Vite parallele

“Mia madre”, l'ultimo film di Nanni Moretti

Sua mamma morì quando Nanni Moretti stava montando Habemus Papam, film a dir poco profetico, riletto a posteriori. La scomparsa segnò il regista romano al punto da volerla ora raccontare in Mia madre, da pochi giorni sugli schermi. Un film, il suo dodicesimo, nel quale Moretti, spronato da un evento-passaggio cruciale come la perdita di un genitore, si mette allo specchio e compie un'operazione di autoanalisi complessa e visionaria. Sceglie di rappresentarsi indirettamente nella protagonista, la regista Margherita, alle prese con un doppio binario, professionale ed esistenziale: da un lato la tormentata realizzazione di un film che racconta di lotte operaie, maestranze e nuovi padroni prodotti dalla globalizzazione; in parallelo, l'inadeguatezza nell'accettare il lento spegnersi della madre Ada, insegnante di latino e greco in pensione.

Accanto a Margherita c'è un fratello, Giovanni (Nanni Moretti), ingegnere in aspettativa ma ansioso di un congedo definitivo dal lavoro, concentrato più di lei nella cura dell'anziana madre e un po' coscienza critica della sorella; una figlia adolescente, l'ex marito e un nuovo ma già ex-compagno. Oltre al corredo di attori e staff tecnico, anima della non facile (e non nuova) operazione del film-nel-film. Moretti adotta l'espediente per mettere alla berlina il mondo del cinema (il suo per primo) e quella congenita sospensione tra verità e finzione (non sembra casuale che l'attrice protagonista, Margherita Buy mantenga lo stesso nome nel film), tra l'ambizione di una realtà da documentare e la presunzione di volerla condizionare.

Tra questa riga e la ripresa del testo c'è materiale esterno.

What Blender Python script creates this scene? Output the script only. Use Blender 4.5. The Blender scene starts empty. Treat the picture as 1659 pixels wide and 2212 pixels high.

Ne è prova la continua insicurezza della regista, originata in verità dalla fragilità delle relazioni affettive, al punto da sbottare con la troupe disorientata: "Il regista è uno stronzo a cui voi permettete di fare tutto!". Ma imbarazzante è anche il recitare dell'attore protagonista del suo film (John Turturro), sedicente star che al culmine della frustrazione invoca di poter tornare alla realtà.

L'incertezza di Margherita è l'emblema dell'assenza di punti di riferimento a più livelli, sociali e famigliari (indimenticabile la scena della ragazzina che impara ad andare in motorino ruotando attorno ai due genitori ondivaghi), dove chi rischia di perdere il lavoro si batte per mantenerlo e chi ce l'ha (Giovanni) ne farebbe volentieri a meno.

Inevitabilmente incerto è anche l'incedere della spaesata madre Ada (l'incisiva Giulia Lazzarini), nella sua graduale perdita di lucidità, tranne che nella materia insegnata per una vita e ora trasferita alla nipote: “Non fermarti al primo significato che trovi sul vocabolario” la rincuora poco prima di morire, quasi a voler stigmatizzare la semplificazione dilagante. Moretti sembra volerle rispondere regalandole un film coraggioso, sferzante anzitutto con se stesso, ma colpevole, forse, di troppa insistenza nell'alternare il principale piano narrativo con l'incubo/immaginazione dei personaggi e del regista stesso, finendo col complicare in modo esponenziale una struttura già composita.

Resta un dubbio: che destino avranno i libri della mamma, emblema di cultura classica e razionalità? Finiranno davvero, come mostra Moretti, dentro gli scatoloni di una casa ormai svuotata? Ma anche una certezza: il ricordo affettuoso degli ex-allievi di Ada e il suo pensiero rivolto al futuro quando Margherita le chiede “A cosa pensi mamma?”. “A domani”.